Supplied data —
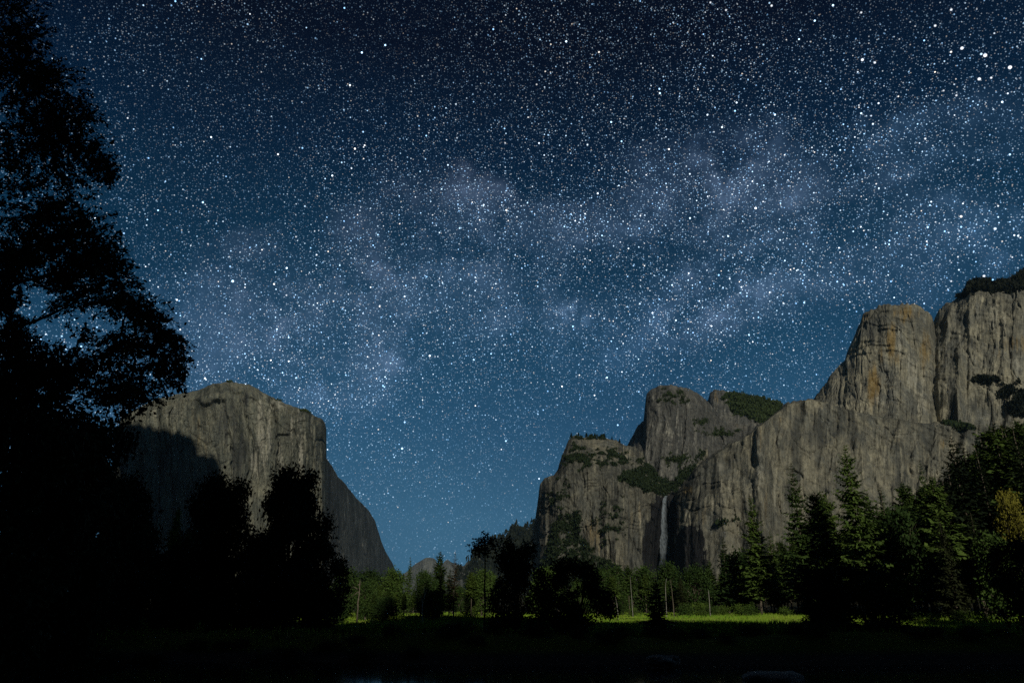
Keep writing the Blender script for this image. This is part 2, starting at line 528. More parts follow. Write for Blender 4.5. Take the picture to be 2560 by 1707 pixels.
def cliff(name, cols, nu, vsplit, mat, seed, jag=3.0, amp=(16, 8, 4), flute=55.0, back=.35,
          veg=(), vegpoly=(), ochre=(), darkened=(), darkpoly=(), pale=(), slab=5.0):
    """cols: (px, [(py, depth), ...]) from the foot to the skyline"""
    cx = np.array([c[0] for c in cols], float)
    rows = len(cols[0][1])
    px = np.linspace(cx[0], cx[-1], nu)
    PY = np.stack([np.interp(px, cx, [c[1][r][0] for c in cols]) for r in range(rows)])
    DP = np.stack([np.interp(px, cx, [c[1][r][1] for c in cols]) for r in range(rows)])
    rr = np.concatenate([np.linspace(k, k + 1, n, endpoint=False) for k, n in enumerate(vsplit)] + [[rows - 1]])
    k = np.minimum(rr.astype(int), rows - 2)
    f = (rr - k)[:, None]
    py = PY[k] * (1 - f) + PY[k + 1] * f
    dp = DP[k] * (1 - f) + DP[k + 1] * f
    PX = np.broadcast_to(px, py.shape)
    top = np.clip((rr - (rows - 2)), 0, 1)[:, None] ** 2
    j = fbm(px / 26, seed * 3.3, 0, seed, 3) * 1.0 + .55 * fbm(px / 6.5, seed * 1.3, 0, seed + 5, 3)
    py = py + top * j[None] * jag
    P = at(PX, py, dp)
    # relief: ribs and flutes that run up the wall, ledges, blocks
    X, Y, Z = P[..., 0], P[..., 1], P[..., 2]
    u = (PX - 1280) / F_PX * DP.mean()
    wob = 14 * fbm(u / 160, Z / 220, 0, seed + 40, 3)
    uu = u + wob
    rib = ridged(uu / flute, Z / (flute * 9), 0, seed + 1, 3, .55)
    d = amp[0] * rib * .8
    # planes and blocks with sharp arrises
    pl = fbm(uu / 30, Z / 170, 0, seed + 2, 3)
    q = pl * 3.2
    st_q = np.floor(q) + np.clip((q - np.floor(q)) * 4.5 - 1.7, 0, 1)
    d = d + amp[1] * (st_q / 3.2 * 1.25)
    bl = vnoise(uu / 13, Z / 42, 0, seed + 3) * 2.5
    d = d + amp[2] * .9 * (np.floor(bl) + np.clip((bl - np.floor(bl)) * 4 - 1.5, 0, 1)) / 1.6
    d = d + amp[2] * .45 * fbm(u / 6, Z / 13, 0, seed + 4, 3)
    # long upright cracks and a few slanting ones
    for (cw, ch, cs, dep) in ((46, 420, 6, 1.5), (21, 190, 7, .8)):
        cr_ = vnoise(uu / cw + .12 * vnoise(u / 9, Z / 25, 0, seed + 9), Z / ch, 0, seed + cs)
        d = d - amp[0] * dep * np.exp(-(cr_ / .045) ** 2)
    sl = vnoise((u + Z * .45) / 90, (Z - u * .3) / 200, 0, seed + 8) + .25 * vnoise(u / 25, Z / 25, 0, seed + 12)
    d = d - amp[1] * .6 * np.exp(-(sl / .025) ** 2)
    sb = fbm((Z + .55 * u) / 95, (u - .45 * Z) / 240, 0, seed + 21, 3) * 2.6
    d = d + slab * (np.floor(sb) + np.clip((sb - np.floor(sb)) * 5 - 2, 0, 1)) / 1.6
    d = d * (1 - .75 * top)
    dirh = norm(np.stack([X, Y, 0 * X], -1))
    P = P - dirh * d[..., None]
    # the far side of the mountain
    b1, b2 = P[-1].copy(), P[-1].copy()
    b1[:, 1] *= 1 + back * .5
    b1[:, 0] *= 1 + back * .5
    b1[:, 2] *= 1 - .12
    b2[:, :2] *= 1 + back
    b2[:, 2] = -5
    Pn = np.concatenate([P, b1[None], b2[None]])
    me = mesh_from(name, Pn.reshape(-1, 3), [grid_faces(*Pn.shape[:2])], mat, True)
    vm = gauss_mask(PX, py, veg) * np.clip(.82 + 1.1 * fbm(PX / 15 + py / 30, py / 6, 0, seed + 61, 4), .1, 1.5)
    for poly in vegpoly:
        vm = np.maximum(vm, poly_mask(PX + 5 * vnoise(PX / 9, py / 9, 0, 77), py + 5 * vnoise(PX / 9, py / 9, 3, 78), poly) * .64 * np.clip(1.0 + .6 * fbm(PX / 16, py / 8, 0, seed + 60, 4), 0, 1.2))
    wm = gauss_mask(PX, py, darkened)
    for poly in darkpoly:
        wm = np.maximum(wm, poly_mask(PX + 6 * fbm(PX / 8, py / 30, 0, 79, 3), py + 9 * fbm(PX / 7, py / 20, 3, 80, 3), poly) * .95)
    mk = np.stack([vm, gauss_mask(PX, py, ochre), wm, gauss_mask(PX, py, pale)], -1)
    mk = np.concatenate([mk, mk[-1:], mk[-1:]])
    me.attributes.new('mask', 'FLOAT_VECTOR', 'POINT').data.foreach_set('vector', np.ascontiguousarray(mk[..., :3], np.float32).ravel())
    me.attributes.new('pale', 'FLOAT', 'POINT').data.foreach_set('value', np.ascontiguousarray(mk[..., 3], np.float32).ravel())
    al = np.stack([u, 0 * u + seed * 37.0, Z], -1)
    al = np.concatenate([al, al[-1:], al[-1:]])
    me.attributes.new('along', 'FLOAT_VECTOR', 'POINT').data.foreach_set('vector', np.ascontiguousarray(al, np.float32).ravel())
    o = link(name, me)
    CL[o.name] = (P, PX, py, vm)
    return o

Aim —
Take the listing above and restate it word for word, without its pictures.

Written answer —
Keep writing the Blender script for this image. This is part 2, starting at line 528. More parts follow. Write for Blender 4.5. Take the picture to be 2560 by 1707 pixels.
def cliff(name, cols, nu, vsplit, mat, seed, jag=3.0, amp=(16, 8, 4), flute=55.0, back=.35,
          veg=(), vegpoly=(), ochre=(), darkened=(), darkpoly=(), pale=(), slab=5.0):
    """cols: (px, [(py, depth), ...]) from the foot to the skyline"""
    cx = np.array([c[0] for c in cols], float)
    rows = len(cols[0][1])
    px = np.linspace(cx[0], cx[-1], nu)
    PY = np.stack([np.interp(px, cx, [c[1][r][0] for c in cols]) for r in range(rows)])
    DP = np.stack([np.interp(px, cx, [c[1][r][1] for c in cols]) for r in range(rows)])
    rr = np.concatenate([np.linspace(k, k + 1, n, endpoint=False) for k, n in enumerate(vsplit)] + [[rows - 1]])
    k = np.minimum(rr.astype(int), rows - 2)
    f = (rr - k)[:, None]
    py = PY[k] * (1 - f) + PY[k + 1] * f
    dp = DP[k] * (1 - f) + DP[k + 1] * f
    PX = np.broadcast_to(px, py.shape)
    top = np.clip((rr - (rows - 2)), 0, 1)[:, None] ** 2
    j = fbm(px / 26, seed * 3.3, 0, seed, 3) * 1.0 + .55 * fbm(px / 6.5, seed * 1.3, 0, seed + 5, 3)
    py = py + top * j[None] * jag
    P = at(PX, py, dp)
    # relief: ribs and flutes that run up the wall, ledges, blocks
    X, Y, Z = P[..., 0], P[..., 1], P[..., 2]
    u = (PX - 1280) / F_PX * DP.mean()
    wob = 14 * fbm(u / 160, Z / 220, 0, seed + 40, 3)
    uu = u + wob
    rib = ridged(uu / flute, Z / (flute * 9), 0, seed + 1, 3, .55)
    d = amp[0] * rib * .8
    # planes and blocks with sharp arrises
    pl = fbm(uu / 30, Z / 170, 0, seed + 2, 3)
    q = pl * 3.2
    st_q = np.floor(q) + np.clip((q - np.floor(q)) * 4.5 - 1.7, 0, 1)
    d = d + amp[1] * (st_q / 3.2 * 1.25)
    bl = vnoise(uu / 13, Z / 42, 0, seed + 3) * 2.5
    d = d + amp[2] * .9 * (np.floor(bl) + np.clip((bl - np.floor(bl)) * 4 - 1.5, 0, 1)) / 1.6
    d = d + amp[2] * .45 * fbm(u / 6, Z / 13, 0, seed + 4, 3)
    # long upright cracks and a few slanting ones
    for (cw, ch, cs, dep) in ((46, 420, 6, 1.5), (21, 190, 7, .8)):
        cr_ = vnoise(uu / cw + .12 * vnoise(u / 9, Z / 25, 0, seed + 9), Z / ch, 0, seed + cs)
        d = d - amp[0] * dep * np.exp(-(cr_ / .045) ** 2)
    sl = vnoise((u + Z * .45) / 90, (Z - u * .3) / 200, 0, seed + 8) + .25 * vnoise(u / 25, Z / 25, 0, seed + 12)
    d = d - amp[1] * .6 * np.exp(-(sl / .025) ** 2)
    sb = fbm((Z + .55 * u) / 95, (u - .45 * Z) / 240, 0, seed + 21, 3) * 2.6
    d = d + slab * (np.floor(sb) + np.clip((sb - np.floor(sb)) * 5 - 2, 0, 1)) / 1.6
    d = d * (1 - .75 * top)
    dirh = norm(np.stack([X, Y, 0 * X], -1))
    P = P - dirh * d[..., None]
    # the far side of the mountain
    b1, b2 = P[-1].copy(), P[-1].copy()
    b1[:, 1] *= 1 + back * .5
    b1[:, 0] *= 1 + back * .5
    b1[:, 2] *= 1 - .12
    b2[:, :2] *= 1 + back
    b2[:, 2] = -5
    Pn = np.concatenate([P, b1[None], b2[None]])
    me = mesh_from(name, Pn.reshape(-1, 3), [grid_faces(*Pn.shape[:2])], mat, True)
    vm = gauss_mask(PX, py, veg) * np.clip(.82 + 1.1 * fbm(PX / 15 + py / 30, py / 6, 0, seed + 61, 4), .1, 1.5)
    for poly in vegpoly:
        vm = np.maximum(vm, poly_mask(PX + 5 * vnoise(PX / 9, py / 9, 0, 77), py + 5 * vnoise(PX / 9, py / 9, 3, 78), poly) * .64 * np.clip(1.0 + .6 * fbm(PX / 16, py / 8, 0, seed + 60, 4), 0, 1.2))
    wm = gauss_mask(PX, py, darkened)
    for poly in darkpoly:
        wm = np.maximum(wm, poly_mask(PX + 6 * fbm(PX / 8, py / 30, 0, 79, 3), py + 9 * fbm(PX / 7, py / 20, 3, 80, 3), poly) * .95)
    mk = np.stack([vm, gauss_mask(PX, py, ochre), wm, gauss_mask(PX, py, pale)], -1)
    mk = np.concatenate([mk, mk[-1:], mk[-1:]])
    me.attributes.new('mask', 'FLOAT_VECTOR', 'POINT').data.foreach_set('vector', np.ascontiguousarray(mk[..., :3], np.float32).ravel())
    me.attributes.new('pale', 'FLOAT', 'POINT').data.foreach_set('value', np.ascontiguousarray(mk[..., 3], np.float32).ravel())
    al = np.stack([u, 0 * u + seed * 37.0, Z], -1)
    al = np.concatenate([al, al[-1:], al[-1:]])
    me.attributes.new('along', 'FLOAT_VECTOR', 'POINT').data.foreach_set('vector', np.ascontiguousarray(al, np.float32).ravel())
    o = link(name, me)
    CL[o.name] = (P, PX, py, vm)
    return o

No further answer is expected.